Araluen Creek, a partly perennial stream of the Moruya River catchment, is located in the Southern Tablelands and South Coast regions of New South Wales, Australia.

Course and features

Araluen Creek rises near Gillian Park, about 4 kilometres (2.5 mi) east of the village of Majors Creek, on the eastern slopes of the Great Dividing Range. The river flows generally south southeast, joined by three minor tributaries before reaching its confluence with the Deua River in remote country south of the Monga National Park. The river descends 637 metres (2,090 ft) over its 24 kilometres (15 mi) course.

The village of Araluen lies in the valley of Araluen Creek, that joins the Deua River at roughly the midpoint in its course. The name 'Araluen' means 'water lily' or 'place of the water lilies' in the local Aboriginal dialect. At the time of European settlement Araluen was described as a broad alluvial valley with many natural billabongs covered with water lilies. However, no such billabongs exist in the Araluen valley today.
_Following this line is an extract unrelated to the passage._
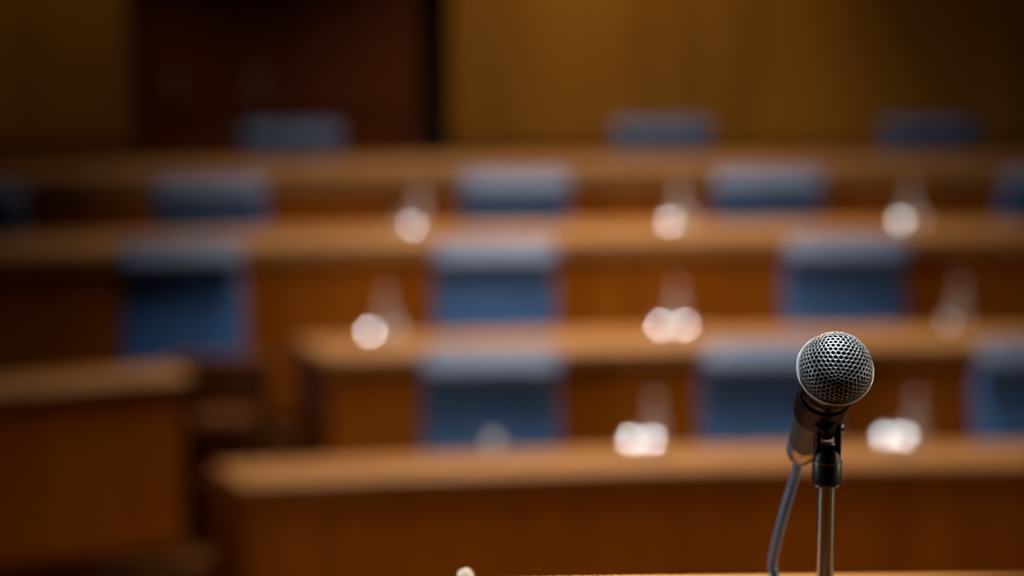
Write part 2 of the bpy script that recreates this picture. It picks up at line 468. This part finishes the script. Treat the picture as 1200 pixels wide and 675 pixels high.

As with most river and creek valleys in south-eastern Australia, the natural landscape of Araluen Creek and its valley were completely destroyed by rampant and extremely destructive gold mining in the latter half of the 19th century. This has mobilised thousands of tons of coarse granitic sands and lead to serious sand-slugging or sand siltation of the lower half of the Deua River below the Araluen Creek confluence. Nevertheless, the Deua River supports valuable populations of the threatened Australian grayling and several other native freshwater fish species.